At over 350 pages, My New Orleans is perhaps too ambitious for its own good. The editing should have been tighter – too many sentences begin with unnecessary flourishes like “Be aware, too,” and "Go ahead and.” And it lacks some basic copy editing, like checking to make sure that the source for “Steen’s Cane Syrup” is, as it is supposed to be, on page 362. (It isn't.) More jarring was a self-aggrandizing chapter about Besh’s victory over Mario Batali on the television program “Iron Chef.” It reminds the reader that, although he is a New Orleans native at heart, his stature and appeal are bigger than the city where he lives. Not endearing.
And sometimes his intentions run ahead of his technique. He talks about preserving freshness of flavor in a strawberry gelee, but then instructs the reader to heat all of a strawberry puree to dissolve the gelatin. Standard operating procedure is to heat only a small amount, thereby keeping the rest uncooked and more vibrantly flavored. He has a neat trick for testing the sugar level of a sorbet base – floating a whole egg in it – but nowhere in the recipe does he suggest tasting the mixture. “There are no restaurant recipes here,” he writes, but “Crawfish Agnolotti with Morels” and “Louisiana Blackfish with Sweet Corn and Caviar” (with a foamed sauce) are not what I’d call home cooking. Likewise, I scoured the terrific map of Louisiana in the front of the book, which shows the provenance of all of the local ingredients used in the recipes, but I couldn’t find any black truffles, which make several appearances.

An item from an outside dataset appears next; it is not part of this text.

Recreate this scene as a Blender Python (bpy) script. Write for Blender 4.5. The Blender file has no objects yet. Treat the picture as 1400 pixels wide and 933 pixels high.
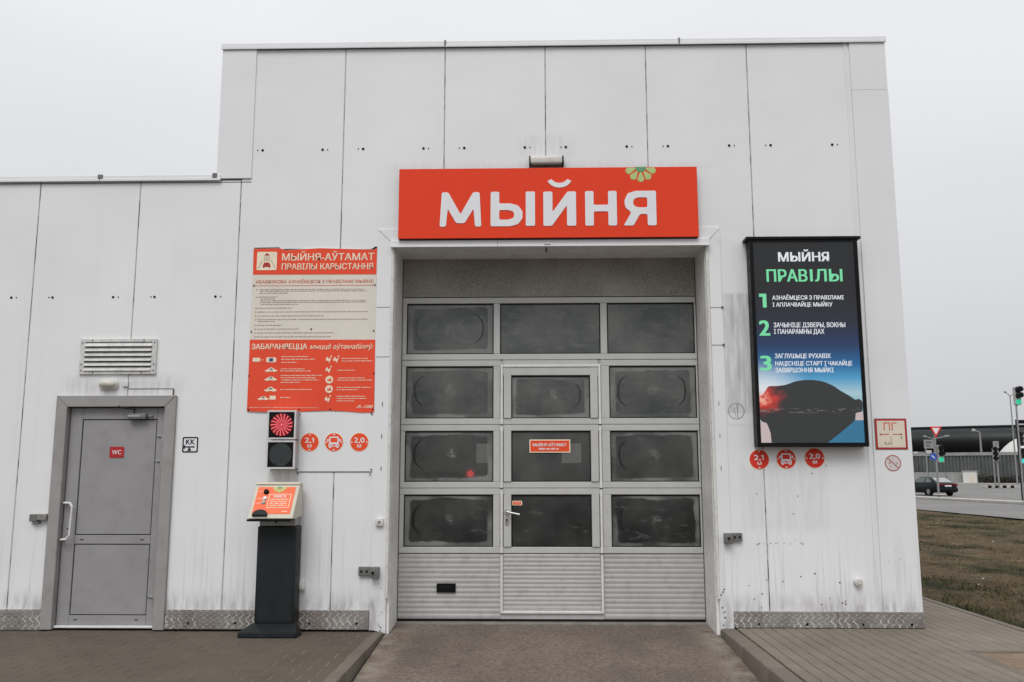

Real Cajun, on the other hand, is pitch-perfect. It sets more modest goals, which it amply fulfills. Donald Link, another local boy made good, is the chef and owner of Herbsaint and Cochon in New Orleans. Link’s family were rice farmers who emigrated from Germany to the Southwest part of Louisiana known as Cajun country. The photographs and text, like the recipes, speak simply and directly of that place.
Cajun country produces rice, crawfish and pork, all represented in abundance. I appreciated the step-by-step instructions for making sausage, one of the most important pork preparations in Cajun cooking. Dish after dish, I found myself nodding in agreement: dirty rice, chicken and sausage jambalaya, grilled oysters with garlic-chile butter, smoked bacon and giblet gravy. This is food I’d like to cook – and eat.
Link is my kind of chef: he’s clearly talented enough to create dishes designed to impress, but he doesn’t. Instead he writes recipes that are clear, smart and easy for a home cook to follow. His time in California has given him a lighter touch than many other New Orleans chefs, like when he suggests finishing rich sauces with a squeeze of lemon juice for brightness. And Link spends a lot of time talking about the most important (and too often underemphasized) cooking ingredient: salt.
Mature regional cuisines are more than just an aggregation of recipes, of course; those recipes are like stories passed between generations, connecting people to each other and to the world around them. Link and Disbrowe capture -- wonderfully, touchingly -- what gives those dishes their meaning, like the story of the gumbo that Link cooked for his grandmother’s funeral. Thanks to Link’s disarming voice and co-author Paula Disbrowe’s deft touch, by the time I finished his book I understood more than his personal history and interpretations of regional dishes -- I knew, and trusted, his palate.
Four years “Post-K,” as Link puts it, much of New Orleans’ future remains uncertain. The physical rebuilding of the city has lagged behind expectations, and some of its cultural bedrock has shifted. But if Besh and Link are the new faces of New Orleans cooking, then there is also much to be hopeful about. They are both talented and passionate cooks who are dedicated to preserving and enriching the cultural heritage of the place where they grew up. My New Orleans is more impressive in scope, more beautiful, more at home on the coffee table. But when I’m cooking at home, it’s Real Cajun that I want in my kitchen.